TASK BRIEF -
Nothing but the lines from the top of the data to the line holding "COL = scene.collection" should be printed, word for word and both ends included; leave the pictures out.

* BEGIN AVAILABLE DATA *

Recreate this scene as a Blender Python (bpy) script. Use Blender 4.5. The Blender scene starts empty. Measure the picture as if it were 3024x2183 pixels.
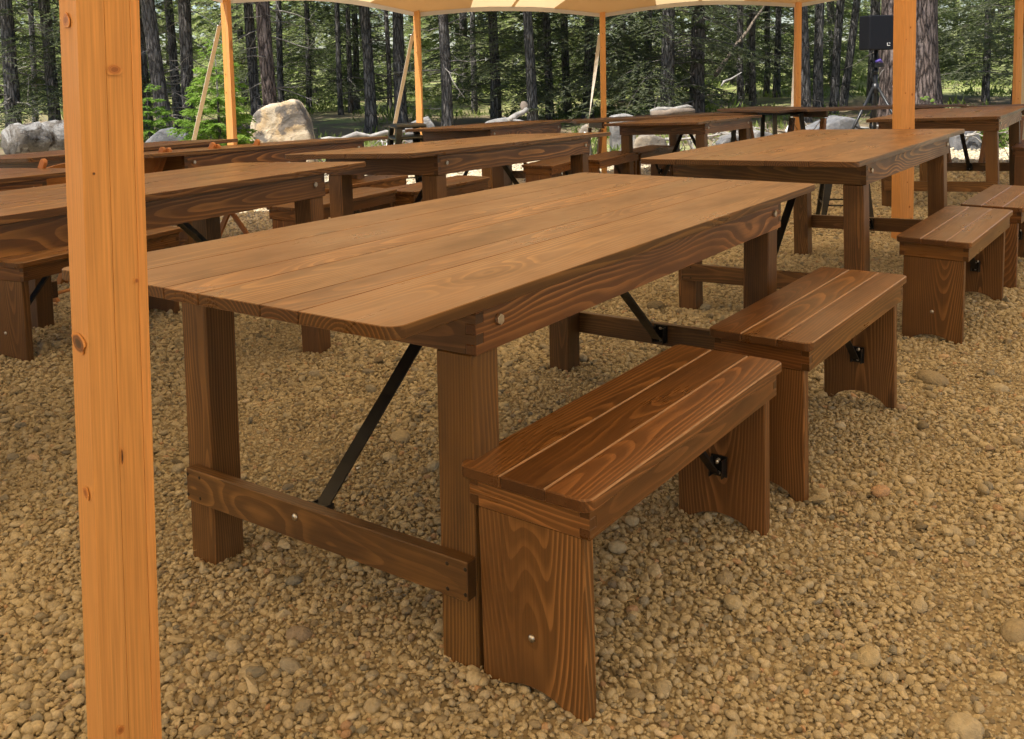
import bpy, bmesh, math, random
import numpy as np
from mathutils import Matrix, Vector, Euler
R = math.radians
random.seed(7); rng = np.random.default_rng(11)
scene = bpy.context.scene
COL = scene.collection

# ------------------------------------------------------------------ camera
FPX, PITCH, ROLL, CAMH, CY = 2808.66, 0.0943, -0.0204, 1.2032, 462.54
PW, PH = 3024, 2183
def cam_basis():
    cp, sp = math.cos(PITCH), math.sin(PITCH)
    f = Vector((0, cp, -sp)); u = Vector((0, sp, cp)); r = Vector((1, 0, 0))
    cr, sr = math.cos(ROLL), math.sin(ROLL)
    return r*cr+u*sr, u*cr-r*sr, f
CR, CU, CF = cam_basis()
cd = bpy.data.cameras.new('camera'); cam = bpy.data.objects.new('camera', cd); COL.objects.link(cam)
cd.sensor_fit = 'HORIZONTAL'; cd.sensor_width = 36; cd.lens = FPX/PW*36
cd.shift_y = (CY-PH/2)/PW
cd.clip_start = 0.05; cd.clip_end = 600
m = Matrix((( CR.x, CU.x, -CF.x, 0), (CR.y, CU.y, -CF.y, 0), (CR.z, CU.z, -CF.z, CAMH), (0, 0, 0, 1)))
cam.matrix_world = m
scene.camera = cam

# ------------------------------------------------------------------ sky and sun
SUN_EL, SUN_AZ = R(64), Vector((-0.62, -0.55))            # towards the sun, horizontally
w = bpy.data.worlds.new('World'); scene.world = w; w.use_nodes = True
nt = w.node_tree; bg = nt.nodes['Background']
sky = nt.nodes.new('ShaderNodeTexSky'); sky.sky_type = 'NISHITA'; sky.sun_disc = False
sky.sun_elevation = SUN_EL; sky.sun_rotation = math.atan2(SUN_AZ.x, SUN_AZ.y)
nt.links.new(sky.outputs[0], bg.inputs[0]); bg.inputs[1].default_value = 0.10; w.cycles.sampling_method = 'MANUAL'; w.cycles.sample_map_resolution = 256
sd = bpy.data.lights.new('sun', 'SUN'); sun = bpy.data.objects.new('sun', sd); COL.objects.link(sun)
sd.energy = 5.0; sd.angle = R(0.6); sd.color = (1.0, 0.95, 0.87)
h = SUN_AZ.normalized()*math.cos(SUN_EL)
sun.rotation_euler = Vector((-h.x, -h.y, -math.sin(SUN_EL))).to_track_quat('-Z', 'Y').to_euler()
sun.location = (-20, -20, 40)
vs = scene.view_settings
vs.view_transform = 'Standard'; vs.look = 'None'; vs.gamma = 1; vs.use_curve_mapping = False
vs.exposure = 0.86
cy = scene.cycles
cy.max_bounces = 5; cy.diffuse_bounces = 3; cy.glossy_bounces = 2; cy.transmission_bounces = 4; cy.transparent_max_bounces = 4
cy.sample_clamp_indirect = 6; cy.use_denoising = True; cy.use_light_tree = False; cy.use_adaptive_sampling = True; cy.adaptive_threshold = .03; cy.caustics_reflective = False; cy.caustics_refractive = False

# ------------------------------------------------------------------ helpers
def ray(px, py):
    return CR*((px-PW/2)/FPX) + CU*(-(py-CY)/FPX) + CF
def at(px, py, Y):
    d = ray(px, py); return Vector((0, 0, CAMH)) + d*(Y/d.y)
def xof(px, Y):            # world x seen at picture column px, near the horizon, at distance Y
    return at(px, 260, Y).x
def smooth(a, b, x):
    t = np.clip((x-a)/(b-a), 0, 1); return t*t*(3-2*t)
def G(x, y):               # lie of the land
    x = np.asarray(x, float); y = np.asarray(y, float)
    z = -0.03*np.clip(y-5, 0, 9) + 0.013*np.clip(x, 0, 8)*smooth(4, 9, y)
    z = z + 0.022*np.clip(y-15, 0, 30)
    return z-.014
def relief(x, y):
    x = np.asarray(x, float); y = np.asarray(y, float)
    return 0.006*np.sin(2.1*x+1.3*y+.4)*np.sin(1.7*y-.9*x) + 0.004*np.sin(5.3*x-2.2*y)*np.sin(4.1*y+2.7*x+1) + 0.0025*np.sin(11*x+3*y)*np.sin(9*y-5*x)
def gz(x, y): return float(G(x, y)+relief(x, y))
def link(name, data, parent=None, M=None):
    o = bpy.data.objects.new(name, data); COL.objects.link(o)
    if parent is not None: o.parent = parent
    if M is not None: o.matrix_local = M
    return o
def tag(o, label=None, cat=None, group=None, kind=None):
    if label: o['label'] = label
    if cat: o['category'] = cat
    if group: o['group'] = group
    if kind: o['kind'] = kind
    return o
def empty(name, M, label, cat, group=None):
    o = link(name, None, None, M); o.empty_display_size = .1
    return tag(o, label, cat, group)
def axes(o, x, y, z=None):
    x = Vector(x).normalized(); y = Vector(y).normalized()
    z = x.cross(y) if z is None else Vector(z)
    return Matrix(((x.x, y.x, z.x, o[0]), (x.y, y.y, z.y, o[1]), (x.z, y.z, z.z, o[2]), (0, 0, 0, 1)))
def pose(x, y, t, z=0, a=0, b=0):
    c, s = math.cos(t), math.sin(t)
    X = Vector((c, s, a)).normalized(); Y = Vector((-s, c, b)); Y = (Y-X*Y.dot(X)).normalized()
    return axes((x, y, z), X, Y)
def finish(bm, name, mat, smoothf=False):
    me = bpy.data.meshes.new(name)
    bmesh.ops.recalc_face_normals(bm, faces=bm.faces)
    bm.to_mesh(me); bm.free()
    if smoothf:
        for p in me.polygons: p.use_smooth = True
    if mat is not None: me.materials.append(mat)
    return me
_mc = {}
def prism(poly, th, mat, bev=.002, edge=None):
    """flat outline in x,y given a thickness in z, its edges eased"""
    k = (tuple((round(a, 4), round(b, 4)) for a, b in poly), round(th, 4), mat.name, bev, edge)
    if k in _mc: return _mc[k]
    bm = bmesh.new()
    lo = [bm.verts.new((a, b, -th/2)) for a, b in poly]; hi = [bm.verts.new((a, b, th/2)) for a, b in poly]
    n = len(poly)
    bm.faces.new(lo[::-1]); bm.faces.new(hi)
    for i in range(n): bm.faces.new((lo[i], lo[(i+1) % n], hi[(i+1) % n], hi[i]))
    if bev:
        bmesh.ops.recalc_face_normals(bm, faces=bm.faces); bm.normal_update()
        es = [e for e in bm.edges if len(e.link_faces) == 2 and e.calc_face_angle() > .6]
        rb_ = bmesh.ops.bevel(bm, geom=es, offset=bev, segments=1, affect='EDGES', profile=.6)
        if edge:
            bm.normal_update()
            for f_ in rb_['faces']:
                if f_.calc_center_median().z > th*.2 and abs(f_.normal.x) < .3 and abs(f_.normal.y) > .3: f_.material_index = 1
    me = finish(bm, 'board', mat); _mc[k] = me
    if edge: me.materials.append(M[edge])
    return me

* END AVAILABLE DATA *

WRITTEN SOLUTION -
Recreate this scene as a Blender Python (bpy) script. Use Blender 4.5. The Blender scene starts empty. Measure the picture as if it were 3024x2183 pixels.
import bpy, bmesh, math, random
import numpy as np
from mathutils import Matrix, Vector, Euler
R = math.radians
random.seed(7); rng = np.random.default_rng(11)
scene = bpy.context.scene
COL = scene.collection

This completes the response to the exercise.